The Dark Herald Recommends: Disenchanted
I hadn’t planned to watch this, but it was on at the in-laws after Thanksgiving dinner.
I’ll give the movie this much. It knew what it wanted to be. It just wasn’t a realistic goal.
The original Enchanted was Disney sending itself up and it was kind of endearing. A Disney Princess comes to the real world and brings a little magic with her. The Central Park musical number was really good and did everything it was supposed to. At the end, Giselle gets the high-power New York lawyer Robert and his six-year-old daughter.
Sweet.
The sequel starts out by showing discontent with life in NYC. Giselle and Robert move to the New York suburb of Monroeville.
The family has all kinds of adjustment problems the new house is falling apart, the teenage girl, Morgan hates not being in New York, Robert hates commuting to the City for four hours on the train every day, Giselle doesn’t get along with the local school board queen. They have a newborn daughter who keeps them awake all night. Giselle makes a magic wish that everything be like it would have been in the happily ever after world of back home in a cartoon. Problem, she’s a stepmother. Naturally, she starts to turn wicked.

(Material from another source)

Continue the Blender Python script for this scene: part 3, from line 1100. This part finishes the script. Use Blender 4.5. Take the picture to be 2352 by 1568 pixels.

It was good or at least okay, but it had some fundamental problems. I am quite certain that its biggest was a script that was originally written in 2011.
When Enchanted first came out it was 2007, YouTube was only two years old, the closest thing most people had to a smartphone was a Blackberry, Baby Bush was still president and everybody knew that Hillary had the nomination sewn up. It was a different world. If this sequel had come out five years later, it would have been better as it was fifteen years was just too long of a wait for a sequel.
The story feels like events that should have been taking place five years later not, fifteen.
Morgan was supposed to be six or so in the original, fifteen years later she would be getting ready to graduate college, not having new-girl-at-high-school issues. In 2007 Amy Adams was 33 but had the kind of features that could make her look eight years younger. But today she’s 48 and she just can’t carry a role of a woman who is in her mid-thirties. She’s a trouper, but she can’t do it.
Giselle has made some adjustments but is still too fairytale-airheaded for a woman who has lived in New York City for fifteen years. Again, it would work if only five years had passed, the same goes for the move to the suburbs. Patrick Dempsy has gone from 42 to 57 and it shows.
It had its pluses; the musical numbers were fine. The sight gags worked and the ending had a nice Gen-X touch. Instead of moving back to New York, Robert opened a local practice, Giselle learned to fit in with her community and so did Morgan because she had found a boyfriend. Of course, he’s black, it’s 2022.
Look it isn’t too hard to get past the inconsistencies in a film that at its core isn’t meant to be serious. It’s serviceable entertainment and if it happens to be playing at the in-laws during the holidays, you’ll be reasonably entertained by it, provided you don’t expect too much from it. Disenchanted isn’t Woke and it’s certainly head and shoulders above Hocus Pocus 2.
The Dark Herald Recommends with (limited) Confidence.